(A run of records)
──────

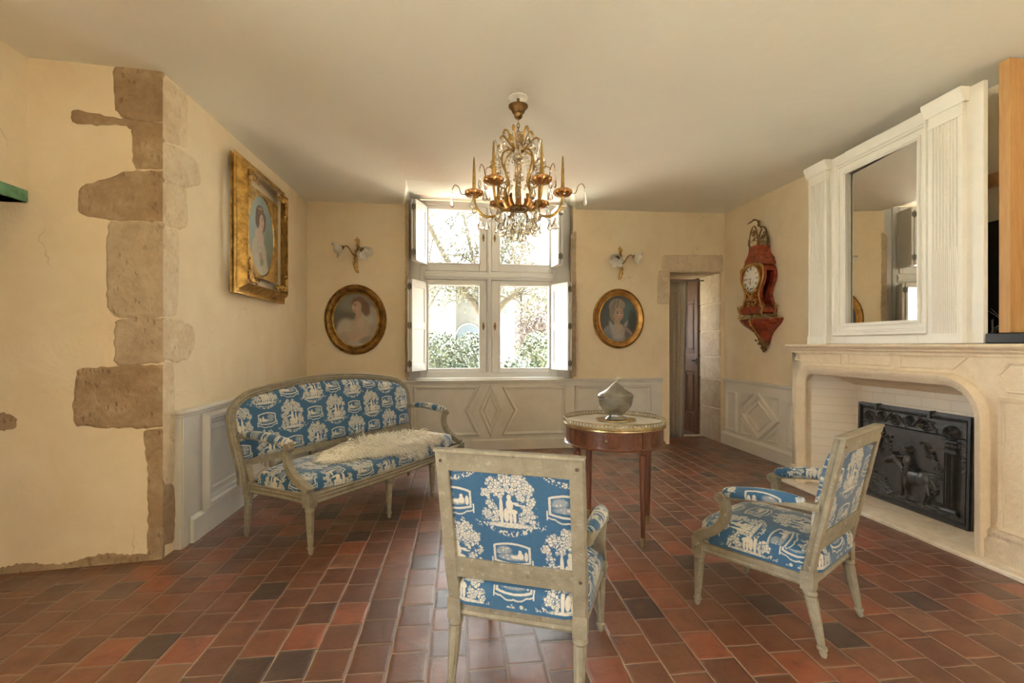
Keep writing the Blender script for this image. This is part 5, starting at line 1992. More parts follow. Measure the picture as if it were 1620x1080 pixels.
# ------------------------------------------------------------------ wall lights with tulip shades
def sconce(name, label, a, z, side, group):
    """side = +1: main arm reaching to the right (+x), -1: to the left"""
    t = thing(name, label, 'wall light', tuple(bwp(a, 0, z)), BWA, group)
    mb = MB()
    st_ = spline([(.0, -.018, .165), (.010, -.024, .10), (-.004, -.032, .03), (.012 * side, -.035, -.06), (.016 * side, -.034, -.13), (.0, -.030, -.185), (-.018 * side, -.028, -.205)], 8)
    rad = [.008, .018, .022, .020, .021, .016, .011]
    mb.tube(st_, lerp_list(rad, len(st_)), 12, flat=.62)
    for k in range(9):
        p = st_[4 + k * 4]
        mb.tube(spline([p, p + Vector((.018 * (-1) ** k, -.014, .018)), p + Vector((.026 * (-1) ** k, -.010, .036))], 4), [.009, .009, .008, .008, .007, .006, .004, .003, .002], 6, flat=.5)
    # acanthus tip
    for s in (-1, 0, 1):
        mb.tube(spline([(0, -.02, .15), (s * .020, -.026, .185), (s * .010, -.022, .225 if s == 0 else .195)], 5), lerp_list([.010, .012, .002], 11), 6, flat=.4)
    mb.lathe([(.0001, 0), (.042, 0), (.040, .008), (.025, .018), (.0001, .020)], 20, (0, 0, .02), 1, 1, 'y')
    i0 = len(mb.v)
    stem = mb.build('stem', M['bronze'], t)
    for o in [stem]:
        for v in o.data.vertices:
            pass
    cups = []
    for kind in (0, 1):
        if kind == 0:
            P = [(side * .006, -.04, -.02), (side * .045, -.060, .01), (side * .085, -.075, .075), (side * .115, -.085, .098), (side * .145, -.095, .085)]
            c, d = Vector((side * .150, -.098, .080)), Vector((side * .80, -.25, -.35)).normalized()
        else:
            P = [(0, -.035, .06), (-side * .020, -.07, .085), (-side * .05, -.10, .080), (-side * .060, -.12, .062)]
            c, d = Vector((-side * .062, -.122, .058)), Vector((-side * .45, -.55, -.55)).normalized()
        mb = MB()
        L = spline(P, 8)
        mb.tube(L, lerp_list([.010, .008, .008, .007], len(L)), 8)
        R = d.to_track_quat('Z', 'Y').to_matrix().to_4x4()
        R.translation = c
        s0 = len(mb.v)
        mb.lathe([(.0001, -.012), (.012, -.012), (.024, .002), (.027, .014), (.022, .016)], 16)
        mb.xform(R, s0)
        arm = mb.build('arm', M['oldbronze'], t)
        mb = MB()
        def tul(i, j):
            aa = 2 * PI * i
            rr = .020 + .050 * math.sin(min(1, j * 1.15) * PI * .55) + (.022 * max(0, j - .7) / .3)
            rr *= 1 + .10 * j * math.cos(6 * aa)
            zz = .008 + .095 * j - .010 * j * j * (1 - math.cos(6 * aa)) 
            return R @ Vector((rr * math.cos(aa), rr * math.sin(aa), zz))
        mb.grid(tul, 48, 10, cu=True)
        sh = mb.build('shade', M['frost'], t)
        mb = MB()
        mb.ball(c + d * .055, .020, nu=12, nv=9)
        mb.build('bulb', M['enamel'], sh)


sconce('wall_sconce', 'gilt two-armed wall light with glass tulip shades left of the window', .575, 2.36, -1, 'pair of tulip wall lights')
sconce('wall_sconce', 'gilt two-armed wall light with glass tulip shades right of the window', 3.835, 2.345, 1, 'pair of tulip wall lights')


# ------------------------------------------------------------------ bracket clock on the right wall (local: x along wall, y into the wall)
CK = (3.53, 5.215, 0)
CR = -PI / 2                           # local +x -> world -y, local -y -> world -x


def scroll_leaf(mb, P, r0, r1, flat=.55, n=5):
    L = spline(P, n)
    mb.tube(L, lerp_list([r0, (r0 + r1) * .62, r1], len(L)), 7, flat=flat)


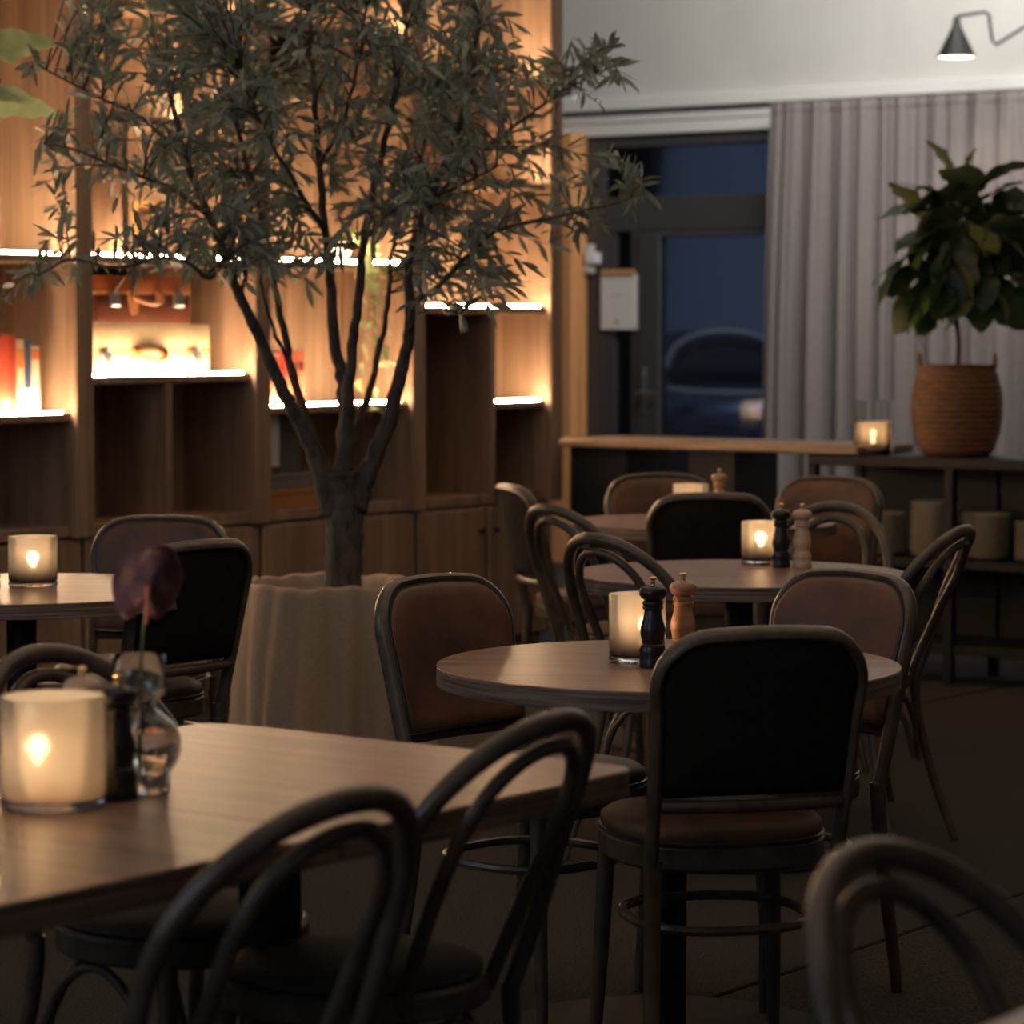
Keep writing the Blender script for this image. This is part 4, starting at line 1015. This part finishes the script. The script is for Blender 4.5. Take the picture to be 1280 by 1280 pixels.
MB().lathe([(0, 0), (.09, 0), (.12, .16), (.112, .16), (.10, .14), (0, .13)], 24).build('pot', M['pot_white'], hp)
MB().tube([(0, 0, .13), (0, 0, 1.78)], .004, 6).build('cord', M['black_metal'], hp)
MB().tube(smooth_path([(.02, -.02, .13), (.10, -.10, .17), (.13, -.12, .0), (.10, -.11, -.2), (.11, -.10, -.45)], 6), .004, 6).build('vine', M['stem_green'], hp)
def hp_leaf(px, py, d, a, s, roll, me):
    x = (px - 640) / 3700 * d; z = CAMZ - (py - 408) / 3700 * d
    return add_leaf(me, hp, Vector((x, d, z)) - HP, Vector((math.cos(R(a)), -.25, math.sin(R(a)))), roll, s)
hp_leaf(-12, 66, 8.9, 12, 1.25, -.75, pb[0]); hp_leaf(-14, 128, 8.9, -6, 1.2, .85, pb[0]); hp_leaf(-14, 84, 8.93, -35, .55, .2, pb[1]); hp_leaf(-20, 118, 8.93, 0, .9, .4, pb[1]); hp_leaf(-12, 20, 8.9, 80, .8, .4, pb[0]); hp_leaf(-20, 100, 8.9, 200, .9, .4, pb[0])

# ------------------------------------------------------------------ outside the door
gr = MB().box(-12, 16, .25, 30, -.14, -.02).build('street_ground', M['asphalt'], None, False); tag(gr, kind='structure'); gr.location = WL; gr.rotation_euler = (0, 0, UA)
gr.name = 'floor_street'
car = empty('car', (2.17, 31.0, -.10), R(4), 'dark car parked outside, seen head on through the glazed door', 'car')
# cross sections along local y (length): (y, half width, z belt, z roof, half roof width)
def car_loft(secs, name, m):
    vs = []; fs = []
    for (y_, ring) in secs:
        for (x, z) in ring: vs.append((x, y_, z))
    n = len(secs[0][1])
    for i in range(len(secs) - 1):
        for k in range(n): l_ = (k + 1) % n; fs.append((i * n + k, (i + 1) * n + k, (i + 1) * n + l_, i * n + l_))
    fs.append(tuple(range(n))); fs.append(tuple((len(secs) - 1) * n + k for k in range(n))[::-1])
    return MB().add(vs, fs).build(name, m, car, angle=35)
def ring(w, z0, z1, n=10):
    out = [(-w * .96, z0), (w * .96, z0)]
    for k in range(n + 1): a = math.pi * k / n; out.append((w * math.copysign(abs(math.cos(a)) ** .35, math.cos(a)), lerp(z0 + .15, z1, math.sin(a) ** .5)))
    return out
car_loft([(-2.0, ring(.72, .25, .62)), (-1.9, ring(.80, .2, .78)), (-1.2, ring(.85, .2, .92)), (-.8, ring(.86, .2, .98)), (.9, ring(.86, .2, 1.0)), (1.8, ring(.84, .2, .98)), (2.1, ring(.78, .3, .85))], 'body', M['car_paint'])
car_loft([(-.95, ring(.68, .90, .93)), (-.3, ring(.62, .9, 1.42)), (.3, ring(.62, .9, 1.48)), (1.2, ring(.62, .9, 1.45)), (1.9, ring(.68, .9, 1.0))], 'cabin_glass', M['car_glass'])
rf = [(.66 * math.cos(math.pi * k / 16) * 1.0, -.32 - .5 * (1 - math.sin(math.pi * k / 16)), .88 + .58 * math.sin(math.pi * k / 16) ** .6) for k in range(17)]
MB().tube(rf, .026, 8).build('roof_highlight', M['pot_white'], car)  # pale tube stands in for the highlight along the roof edge
MB().tube([(.80 * math.sin(t_), -1.96 + .0 * t_, .92 - .06 * math.cos(t_ * 1.0)) for t_ in [(-1.4 + k * .175) for k in range(17)]], .018, 8).build('bonnet_highlight', M['pot_white'], car)  # highlight across the bonnet, put in as a pale tube
for sx_ in (-1, 1):
    for y_ in (-1.3, 1.35):
        w_ = MB().lathe([(0, -.1), (.29, -.1), (.31, -.08), (.31, .08), (.29, .1), (.18, .1), (.17, .07), (0, .07)], 24).build('wheel', M['rubber'], car); w_.rotation_euler = (0, R(90 * sx_), 0); w_.location = (sx_ * .76, y_, .31)
    h_ = MB().lathe([(0, 0), (.10, 0), (.10, .03), (0, .05)], 16).build('headlight', M['car_glass'], car); h_.rotation_euler = (R(90), 0, 0); h_.location = (sx_ * .58, -1.93, .62)
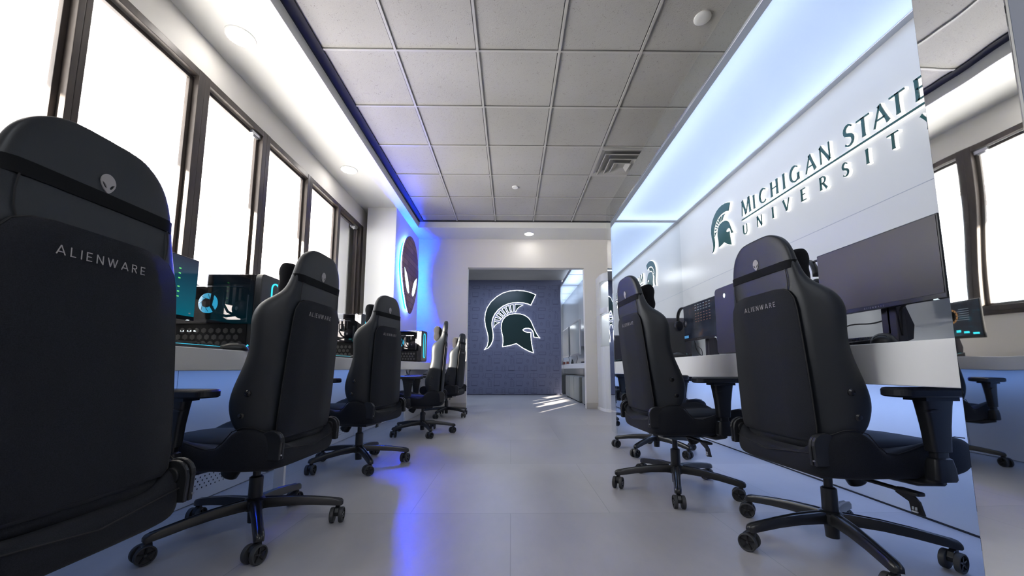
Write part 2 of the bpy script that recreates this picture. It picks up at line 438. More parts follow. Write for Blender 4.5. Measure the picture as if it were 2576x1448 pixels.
def offset_poly(o, d):
    n = len(o); A = sum(o[k][0]*o[(k+1) % n][1]-o[(k+1) % n][0]*o[k][1] for k in range(n))
    s = 1 if A > 0 else -1; res = []
    for i in range(n):
        a, b, c = Vector(o[i-1]), Vector(o[i]), Vector(o[(i+1) % n])
        e1 = (b-a).normalized(); e2 = (c-b).normalized()
        n1 = Vector((e1.y, -e1.x))*s; n2 = Vector((e2.y, -e2.x))*s
        nn = (n1+n2)
        nn = nn.normalized() if nn.length > .2 else n1
        k = min(1.7, 1/max(.4, nn.dot(n1)))
        res.append(tuple(b+nn*d*k))
    return res
CREST = [(155,1278),(205,1220),(225,1130),(222,1030),(200,940),(172,840),(155,720),(165,600),(200,490),(270,380),(370,285),(490,210),(620,170),(760,157),(900,168),(1010,195),(1112,237),(1022,428),(960,402),(880,384),(780,380),(680,385),(590,405),(490,450),(400,520),(330,610),(290,700),(278,790),(285,870),(300,950),(307,1030),(300,1110),(265,1190),(220,1245)]
HEAD = [(495,1222),(505,1130),(500,1040),(480,960),(468,880),(475,790),(500,720),(550,660),(620,622),(720,607),(820,612),(900,635),(970,680),(1020,745),(1060,840),(1105,945),(1150,1020),(1185,1057),(1085,1040),(1080,980),(1065,930),(1030,890),(980,872),(930,872),(890,885),(862,910),(900,945),(950,962),(1018,965),(1018,1050),(1035,1190),(1065,1335),(985,1305),(880,1250),(750,1162),(620,1200)]
FINS = [[(322,870),(332,745),(375,768),(432,768),(380,790),(345,820)],[(342,712),(355,672),(452,710),(436,724)],[(375,625),(400,600),(488,672),(470,690)],[(418,570),(450,540),(528,628),(512,645)],[(480,510),(520,490),(577,600),(558,608)],[(552,468),(600,450),(632,575),(608,583)],[(635,440),(688,430),(685,562),(664,568)],[(728,425),(872,432),(800,470),(760,510),(735,562),(725,562)]]
def helmet_shapes(h, flip=1):
    s = h/1178
    f = lambda o: [((x-670)*s*flip, (1335-y)*s) for x, y in o]
    return f(CREST), f(HEAD), [f(q) for q in FINS]
def alien_outline(w, h, n=44):
    """inverted egg: broad dome, narrow chin; origin at its centre"""
    o = []
    for k in range(n):
        t = 2*pi*k/n
        x = cos(t); y = sin(t)
        wd = 1.0 if y > 0 else (1 - .44*(-y)**1.6)
        o.append((x*wd*w/2, (y*.44 + .06 if y > 0 else y*.56 + .06)*h))
    return o
def alien_eye(w, h, s):
    pts = [(.83, .035), (.72, .012), (.54, -.02), (.38, -.075), (.25, -.15), (.17, -.235), (.26, -.258), (.42, -.240), (.60, -.175), (.76, -.075)]
    return [(s*x*w/2*.98, y*h) for x, y in pts]

# ------------------------------------------------------------------ room shell
CZ = 3.016
X0, X1 = -2.1, 2.05
YB, YW = -2.6, 6.456
bm = MB(); box(bm, -2.2, 2.2, YB-.1, 10.1, -.06, 0); struct('floor', bm, 'floor_vinyl')
bm = MB(); box(bm, -2.2, 2.2, YB-.1, YW+.12, CZ, CZ+.06); struct('ceiling', bm, 'ceiling_tile')
T = .6096; gx = [-.8614+T*k for k in range(-2, 6)]; gy = [2.5924+T*k for k in range(-8, 7)]
bm = MB()
for x in gx:
    if -1.50 < x < X1: box(bm, x-.009, x+.009, YB, 5.905, CZ-.010, CZ+.002); box(bm, x-.015, x-.009, YB, 5.905, CZ-.0015, CZ+.002, 1)
for y in gy:
    if YB < y < 5.9: box(bm, -1.483, X1, y-.008, y+.008, CZ-.009, CZ+.002); box(bm, -1.483, X1, y-.011, y-.008, CZ-.0015, CZ+.002, 1)
struct('trim_1', bm, ['ceiling_tee', 'tile_gap'])
# dropped soffits, left and far
bm = MB()
box(bm, X0, -1.483, YB, 5.907, 2.91, CZ)
struct('trim_2', bm, 'soffit_paint', bevel=.002)
bm = MB(); box(bm, X0, X1, 5.907, YW, 2.91, CZ); struct('trim_3', bm, 'soffit_paint', bevel=.002)
# tile-edge gap, widened in black to paint in the soffit's shadow band
bm = MB(); box(bm, -1.483, -1.395, YB, 5.907, CZ-.012, CZ+.001); box(bm, -1.395, X1, 5.865, 5.907, CZ-.012, CZ+.001); struct('trim_4', bm, 'black_gap')
# left wall with window band
WH, SILL = 2.655, 1.15
WY0, WY1 = .94, 5.225
bm = MB()
box(bm, X0-.12, X0, YB, YW, 0, SILL); box(bm, X0-.12, X0, YB, YW, WH, CZ)
box(bm, X0-.12, X0, YB, WY0, SILL, WH); box(bm, X0-.12, X0, WY1, YW, SILL, WH)
struct('wall_left', bm, 'wall_paint')
# pilaster that carries the lit head sign
bm = MB(); box(bm, -2.01, -1.605, 5.154, YW, 0, 2.91); struct('wall_left_return', bm, 'soffit_paint')
# back wall with the wide opening
bm = MB(); OX0, OX1, OZ = -.745, 1.27, 2.405
box(bm, X0, OX0, YW, YW+.13, 0, CZ); box(bm, OX1, X1, YW, YW+.13, 0, CZ); box(bm, OX0, OX1, YW, YW+.13, OZ, CZ)
struct('wall_back', bm, 'wall_paint')
bm = MB(); box(bm, -1.0, OX0+.004, YW-.012, YW, 0, .10); box(bm, OX1-.004, 1.50, YW-.012, YW, 0, .10); struct('baseboard_back', bm, 'baseboard', bevel=.003)
bm = MB(); box(bm, X1, X1+.1, YB, YW+.13, 0, CZ); struct('wall_right', bm, 'wall_paint')
bm = MB(); box(bm, X0-.12, X1+.1, YB-.1, YB, 0, CZ); struct('wall_front', bm, 'wall_paint')

# windows
posts = [(.94, 1.03), (1.675, 1.735), (2.37, 2.465), (3.035, 3.13), (3.75, 3.84), (4.45, 4.51), (5.145, 5.225)]
for i, (a, b) in enumerate(zip(posts, posts[1:])):
    y0, y1 = a[1], b[0]
    bm = MB()
    box(bm, X0-.055, X0+.012, y0-.001 if i else y0-.08, y1+.001, WH-.05, WH)          # head
    box(bm, X0-.055, X0+.012, y0, y1, SILL, SILL+.05)                     # sill
    box(bm, X0-.055, X0+.014, a[0] if i == 0 else (a[0]+a[1])/2, y0, SILL, WH)
    box(bm, X0-.055, X0+.014, y1, b[1] if i == len(posts)-2 else (b[0]+b[1])/2, SILL, WH)
    fr = struct('window_%d' % (i+1), bm, 'bronze', bevel=.003)
    # sliding sash set back behind the main frame
    bm = MB(); s = .026; x0, x1 = X0-.050, X0-.026
    zt = WH-.055
    box(bm, x0, x1, y0, y0+s, SILL+.05, zt); box(bm, x0, x1, y1-s, y1, SILL+.05, zt)
    box(bm, x0, x1, y0+s, y1-s, zt-s, zt); box(bm, x0, x1, y0+s, y1-s, SILL+.05, SILL+.05+s)
    put('window_sash', bm, 'bronze', fr, bevel=.002)
    bm = MB(); quad(bm, [(X0-.038, y0+s, SILL+.06), (X0-.038, y1-s, SILL+.06), (X0-.038, y1-s, zt-s), (X0-.038, y0+s, zt-s)])
    put('window_pane', bm, 'window_glass', fr)
bm = MB(); box(bm, X0-.12, X0+.02, WY0, WY1, SILL-.03, SILL); struct('trim_5', bm, 'bronze', bevel=.003)
for y in (2.93, 4.98):
    bm = MB(); box(bm, X0-.033, X0-.005, y, y+.10, WH-.085, WH-.055); cyl(bm, (X0-.02, y+.02, WH-.09), (X0-.02, y+.08, WH-.09), .010, n=10)
    o = put('window_latch', bm, 'silver', bevel=.002)
    tag(o, 'small silver latch at the head of the %s window' % ('third' if y < 3 else 'farthest'), 'latch')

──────

Copy out precisely the lines that begin at the line containing "by 1280 pixels." and end at the line containing "hp_leaf(-12, 66, 8.9, 12, 1.25, -.75, pb[0]);", including both; write nothing else.

Keep writing the Blender script for this image. This is part 4, starting at line 1015. This part finishes the script. The script is for Blender 4.5. Take the picture to be 1280 by 1280 pixels.
MB().lathe([(0, 0), (.09, 0), (.12, .16), (.112, .16), (.10, .14), (0, .13)], 24).build('pot', M['pot_white'], hp)
MB().tube([(0, 0, .13), (0, 0, 1.78)], .004, 6).build('cord', M['black_metal'], hp)
MB().tube(smooth_path([(.02, -.02, .13), (.10, -.10, .17), (.13, -.12, .0), (.10, -.11, -.2), (.11, -.10, -.45)], 6), .004, 6).build('vine', M['stem_green'], hp)
def hp_leaf(px, py, d, a, s, roll, me):
    x = (px - 640) / 3700 * d; z = CAMZ - (py - 408) / 3700 * d
    return add_leaf(me, hp, Vector((x, d, z)) - HP, Vector((math.cos(R(a)), -.25, math.sin(R(a)))), roll, s)
hp_leaf(-12, 66, 8.9, 12, 1.25, -.75, pb[0]); hp_leaf(-14, 128, 8.9, -6, 1.2, .85, pb[0]); hp_leaf(-14, 84, 8.93, -35, .55, .2, pb[1]); hp_leaf(-20, 118, 8.93, 0, .9, .4, pb[1]); hp_leaf(-12, 20, 8.9, 80, .8, .4, pb[0]); hp_leaf(-20, 100, 8.9, 200, .9, .4, pb[0])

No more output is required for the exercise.